I’m writing my PhD and sometimes feel like I’m losing my mind trying to balance home and work tasks, thesis tasks, personal and household habits, and potential connecting these to notes. I really struggle if everything isn’t in one place I can’t keep track of it.

I’ve been using Beaverhabits for habits, Baikal for Caldav connected to iPhone reminders and Thunderbird tasks, and memos and trilium for notes. I also, use a notebook for daily stuff and move it over to digital if it isn’t finished by 5.

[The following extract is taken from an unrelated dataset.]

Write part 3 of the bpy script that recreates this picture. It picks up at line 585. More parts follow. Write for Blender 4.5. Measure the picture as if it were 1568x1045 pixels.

Any recommendations? I would really appreciate it. I enjoy thinking about how to do and manage work efficiently but also need a firm system.

41 comments
  • So I've got a nextcloud instance set up, and using the notes, tasks and calendar apps. There's a note app for mobile already, for tasks I use Tasks.org and for my calendar I use fossify calendar. The last two I sync using DAVx5. It's pretty nice honestly, and all of these apps have widget options which is amazing and really helpful for my productivity setup. Are there better apps or software out there? Probably, but for me simplicity is best.

  • https://anytype.io/

    I use this for tasks/calender & notes.

    some caveats though:

    • the source code is open, but not entirely foss
    • its on the roadmap, but they haven't implemented notifications yet
    • theres a bit of a learning curve
  • For you, I'd recommend trying Logseq. It wasn't for me, but feature-wise it might be what you're looking for.

    Failing that, using todo.txt for your notes might work better. However, the only usable app on iOS for this is SwiftoDo, and you would need to figure out how to sync the file yourself.

  • Over the years I've tried so many apps for this. In the end, I always come back to having a physical notepad and printed calendar where I can write stuff and have it visible in my room

    • That's fine so long as you don't mind carrying your notepad and calendar around with you everywhere you go. I don't think most people want to do that considering there's already a pocket computer they're carrying around with them.